Quando la motivazione è tutto
Credo nel mio futuro professionale, credo nel futuro della funzione che svolgo e credo nel futuro della società per cui lavoro. Si tratta di un nuovo giuramento dei marines o di qualche adepto di Scientology?
Tutt’altro! Sono tre domande essenziali che ognuno di noi si dovrebbe porre ogni giorno quando si alza per affrontare la giornata lavorativa.
Queste tre semplici quanto fondamentali domande sono state poste nell’ambito dei tre monitoraggi che FINER conduce annualmente (FINER® CF Explorer, FINER® PB Explorer e FINER® Bank Manager Explorer) a 7.190 professionisti di cui 3.383 CF, 1.790 Private Banker e a 2.017 Gestori Bancari dedicati al segmento affluent della clientela (quelli per intenderci con consistenze finanziarie comprese tra i 100mila e i 500mila Euro, che in Italia sono circa 2 milioni di individui, 80milioni nel globo).
I risultati per nulla sorprendenti per chi conosce bene il settore, offrono una fotografia molto chiara del mercato, a partire dal primo “credo”, ovverosia quanti credono nel proprio futuro professionale: i più ottimisti sono i CF (84%) seguono i Private Banker (69%) e infine i gestori bancari dedicati al segmento affluent (60%).

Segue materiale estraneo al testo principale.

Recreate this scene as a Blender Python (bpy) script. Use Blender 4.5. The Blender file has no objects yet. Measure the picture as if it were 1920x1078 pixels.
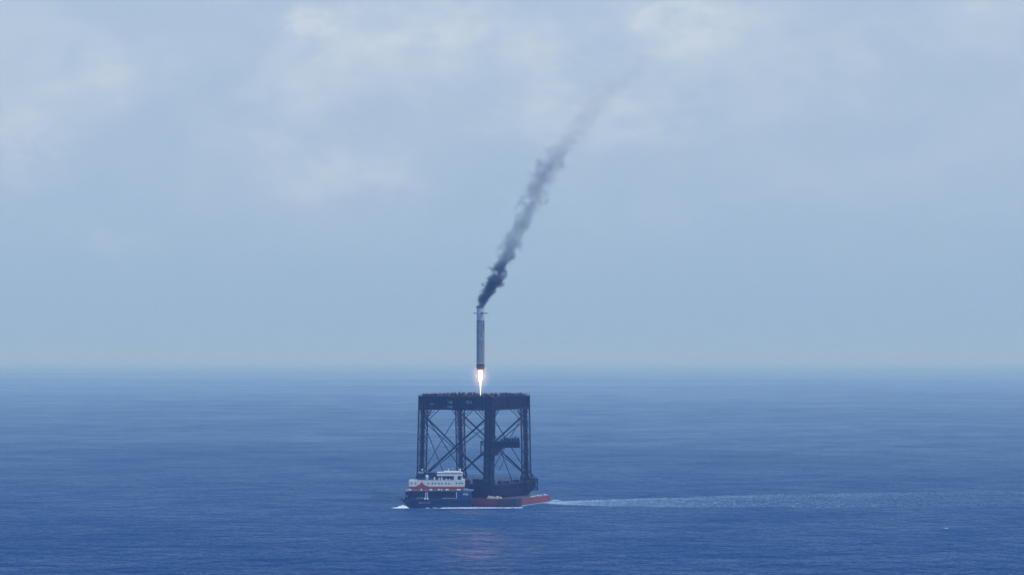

Anche il secondo “credo”, non meno rilevante, ovverosia quanti credono nel futuro della propria figura professionale – consulente finanziario, private banker o gestore bancario che sia – evidenzia la netta distanza tra le tre figure: il 74% dei CF è ottimista, rispetto al 61% dei Private Banker e al 41% dei gestori bancari dedicati al segmento affluent.
Il terzo “credo”, rappresenta quanti credono nel futuro della società per la quale lavorano e hanno uno spiccato senso di orgoglio e senso di appartenenza verso questa. Anche in questo caso si evidenzia il divario tra i tre differenti pubblici di riferimento: 87% dei CF crede nella propria società, rispetto al 71% dei Private Banker e al 66% dei gestori bancari.
Si tratta in tutti i casi di percentuali alte per tutte e tre le figure professionali, soprattutto se confrontati con altri lavori considerati meno “nobili” ma forse altrettanto socialmente essenziali, pensiamo a chi lavora in un cantiere edile, alla cassa di un supermercato o in un pronto soccorso.
Cionondimeno è interessante anche scoprire come i sentimenti suscitati dai tre “credo” siano naturalmente correlati con la soddisfazione rispetto alla propria banca o mandante: il 35% dei CF è completamente soddisfatto della propria mandante rispetto al 24% colleghi che lavorano come dipendenti di una banca private e al 28% di quanti lavorano come gestori affluent in una banca universale.
Curioso poi che i dipendenti bancari dedicati al segmento Private siano meno soddisfatti dei loro omologhi colleghi dedicati ai clienti affluent. Curioso sì, ma assolutamente comprensibile se si considerano due aspetti: 1) l’ingresso a gamba tesa dei CF nel mercato Private che ha rotto molte rendite di posizione; 2) la minor complessità nella gestione di un cliente affluent rispetto a un private.
È ben vero che paragonare chi ha fatto una scelta imprenditoriale – il CF è un agente monomandatario – con un dipendente con contratto a tempo indeterminato, potrebbe fare storcere il naso ai puristi dei confronti, è però altrettanto vero che oggi le due figure professionali si trovano a competere sullo stesso mercato e con gli stessi clienti e quindi il paragone non è solo lecito ma pure doveroso.
Non è un caso se il primo Gruppo Bancario Italiano – Intesa Sanpaolo – con una certa lungimiranza rispetto al mercato preveda ben tre opzioni tra le molte società del gruppo: CF, dipendente o contratto misto. I numeri dei contratti misti non fanno ancora pensare ad un fenomeno di massa, ma forse è presto per dirlo.
In ogni caso questi risultati ci fanno riflettere su quanto i tre modelli di business – reti dei CF, Banche Private e Banche Universali – rappresentati da altrettante figure professionali poggino di fatto le fondamenta del proprio successo proprio sulla motivazione delle donne e degli uomini che rappresentano la prima linea commerciale con il cliente.
Lavorare sul rafforzamento dell’autostima, sulla valorizzazione del lavoro e sul consolidamento del senso di appartenenza con la società – banca o rete che sia – dei propri professionisti è forse il miglior investimento che si può fare. Qualcuno l’ha capito molto bene, agli altri un grosso in bocca al lupo.